* **EXERCISE AIM**
Transcribe the material exactly. Images do not belong in the copy.

* **INFORMATION SUPPLIED**
— start —

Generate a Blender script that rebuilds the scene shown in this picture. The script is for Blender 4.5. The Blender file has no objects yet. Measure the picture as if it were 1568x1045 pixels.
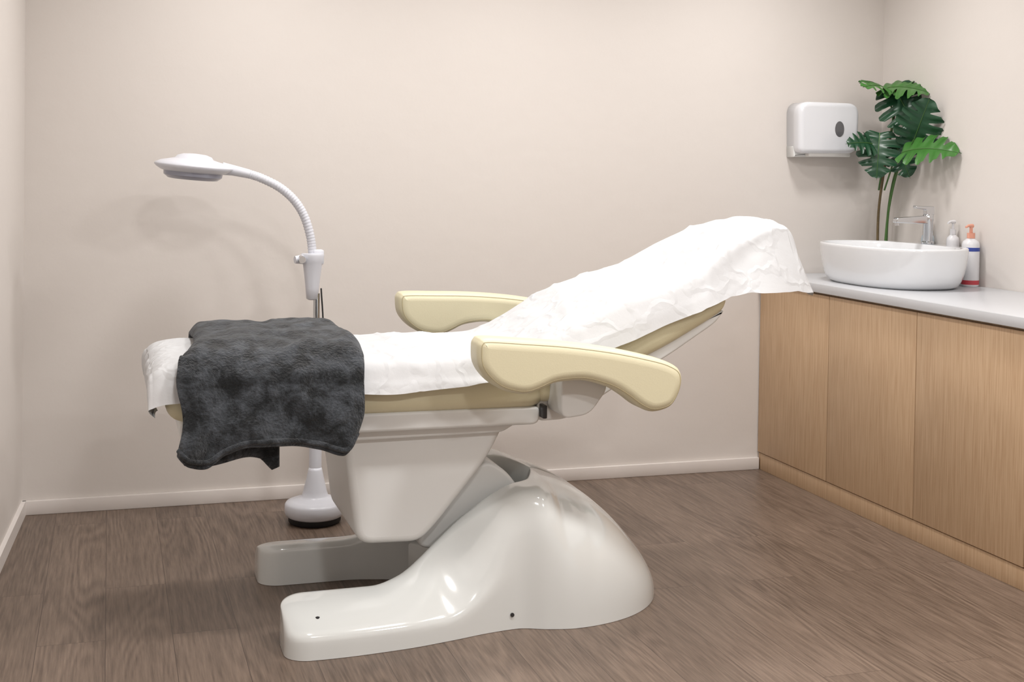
import bpy, bmesh, math, random
from mathutils import Matrix, Vector, noise
random.seed(4)
C=bpy.context.collection
def lin(c):
    return tuple(((x/255)/12.92 if x/255<=.04045 else ((x/255+.055)/1.055)**2.4) for x in c)+(1,)
# ---------------------------------------------------------------- materials
def newmat(name):
    m=bpy.data.materials.new(name);m.use_nodes=True
    nt=m.node_tree
    return m,nt,nt.nodes['Principled BSDF']
def N(nt,t,**k):
    n=nt.nodes.new(t)
    for a,b in k.items():
        if a in n.inputs: n.inputs[a].default_value=b
        else: setattr(n,a,b)
    return n
def mat(name,col,rough=.5,metal=0,var=0,vscale=5,bump=0,bscale=40,coat=0,sheen=0,spec=None):
    m,nt,b=newmat(name)
    c=lin(col)
    b.inputs['Base Color'].default_value=c
    b.inputs['Roughness'].default_value=rough
    b.inputs['Metallic'].default_value=metal
    b.inputs['Coat Weight'].default_value=coat
    b.inputs['Coat Roughness'].default_value=.08
    b.inputs['Sheen Weight'].default_value=sheen
    if spec is not None: b.inputs['Specular IOR Level'].default_value=spec
    tc=N(nt,'ShaderNodeTexCoord')
    no=N(nt,'ShaderNodeTexNoise',Scale=vscale,Detail=4.0)
    nt.links.new(tc.outputs['Object'],no.inputs['Vector'])
    r=N(nt,'ShaderNodeMix');r.data_type='RGBA'
    v=max(var,.01)
    r.inputs[6].default_value=tuple(x*(1-v) for x in c[:3])+(1,)
    r.inputs[7].default_value=tuple(min(1,x*(1+v)) for x in c[:3])+(1,)
    nt.links.new(no.outputs['Fac'],r.inputs[0]);nt.links.new(r.outputs[2],b.inputs['Base Color'])
    if bump:
        n2=N(nt,'ShaderNodeTexNoise',Scale=bscale,Detail=5.0)
        nt.links.new(tc.outputs['Object'],n2.inputs['Vector'])
        bp=N(nt,'ShaderNodeBump',Strength=bump,Distance=.01)
        nt.links.new(n2.outputs['Fac'],bp.inputs['Height']);nt.links.new(bp.outputs[0],b.inputs['Normal'])
    return m
WALL=mat('wall_paint',(216,210,205),.85,var=.02,vscale=1.5,bump=.16,bscale=12)
CEIL=mat('ceiling_paint',(235,233,231),.9)
TRIM=mat('trim_paint',(226,220,216),.45)
COUNTER=mat('counter_stone',(200,202,206),.3,var=.02,vscale=60)
PLAST=mat('glossy_white_shell',(218,221,220),.13,coat=.7)
BODYM=mat('satin_white_shell',(219,220,219),.35)
LAMPW=mat('lamp_white_plastic',(212,214,222),.3)
VINYL=mat('cream_vinyl',(214,207,177),.42,var=.02,bump=.06,bscale=300)
PIPE=mat('cream_piping',(180,169,136),.5)
DARK=mat('dark_metal',(45,45,47),.4)
BLACK=mat('black_rubber',(22,22,24),.6)
CHROME=mat('chrome',(205,207,210),.12,metal=1)
CERAM=mat('white_ceramic',(224,226,229),.1,coat=.6)
DISP=mat('dispenser_plastic',(222,224,229),.18,coat=.4)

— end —

* **ANSWER FOR THE TASK**
Generate a Blender script that rebuilds the scene shown in this picture. The script is for Blender 4.5. The Blender file has no objects yet. Measure the picture as if it were 1568x1045 pixels.
import bpy, bmesh, math, random
from mathutils import Matrix, Vector, noise
random.seed(4)
C=bpy.context.collection
def lin(c):
    return tuple(((x/255)/12.92 if x/255<=.04045 else ((x/255+.055)/1.055)**2.4) for x in c)+(1,)
# ---------------------------------------------------------------- materials
def newmat(name):
    m=bpy.data.materials.new(name);m.use_nodes=True
    nt=m.node_tree
    return m,nt,nt.nodes['Principled BSDF']
def N(nt,t,**k):
    n=nt.nodes.new(t)
    for a,b in k.items():
        if a in n.inputs: n.inputs[a].default_value=b
        else: setattr(n,a,b)
    return n
def mat(name,col,rough=.5,metal=0,var=0,vscale=5,bump=0,bscale=40,coat=0,sheen=0,spec=None):
    m,nt,b=newmat(name)
    c=lin(col)
    b.inputs['Base Color'].default_value=c
    b.inputs['Roughness'].default_value=rough
    b.inputs['Metallic'].default_value=metal
    b.inputs['Coat Weight'].default_value=coat
    b.inputs['Coat Roughness'].default_value=.08
    b.inputs['Sheen Weight'].default_value=sheen
    if spec is not None: b.inputs['Specular IOR Level'].default_value=spec
    tc=N(nt,'ShaderNodeTexCoord')
    no=N(nt,'ShaderNodeTexNoise',Scale=vscale,Detail=4.0)
    nt.links.new(tc.outputs['Object'],no.inputs['Vector'])
    r=N(nt,'ShaderNodeMix');r.data_type='RGBA'
    v=max(var,.01)
    r.inputs[6].default_value=tuple(x*(1-v) for x in c[:3])+(1,)
    r.inputs[7].default_value=tuple(min(1,x*(1+v)) for x in c[:3])+(1,)
    nt.links.new(no.outputs['Fac'],r.inputs[0]);nt.links.new(r.outputs[2],b.inputs['Base Color'])
    if bump:
        n2=N(nt,'ShaderNodeTexNoise',Scale=bscale,Detail=5.0)
        nt.links.new(tc.outputs['Object'],n2.inputs['Vector'])
        bp=N(nt,'ShaderNodeBump',Strength=bump,Distance=.01)
        nt.links.new(n2.outputs['Fac'],bp.inputs['Height']);nt.links.new(bp.outputs[0],b.inputs['Normal'])
    return m
WALL=mat('wall_paint',(216,210,205),.85,var=.02,vscale=1.5,bump=.16,bscale=12)
CEIL=mat('ceiling_paint',(235,233,231),.9)
TRIM=mat('trim_paint',(226,220,216),.45)
COUNTER=mat('counter_stone',(200,202,206),.3,var=.02,vscale=60)
PLAST=mat('glossy_white_shell',(218,221,220),.13,coat=.7)
BODYM=mat('satin_white_shell',(219,220,219),.35)
LAMPW=mat('lamp_white_plastic',(212,214,222),.3)
VINYL=mat('cream_vinyl',(214,207,177),.42,var=.02,bump=.06,bscale=300)
PIPE=mat('cream_piping',(180,169,136),.5)
DARK=mat('dark_metal',(45,45,47),.4)
BLACK=mat('black_rubber',(22,22,24),.6)
CHROME=mat('chrome',(205,207,210),.12,metal=1)
CERAM=mat('white_ceramic',(224,226,229),.1,coat=.6)
DISP=mat('dispenser_plastic',(222,224,229),.18,coat=.4)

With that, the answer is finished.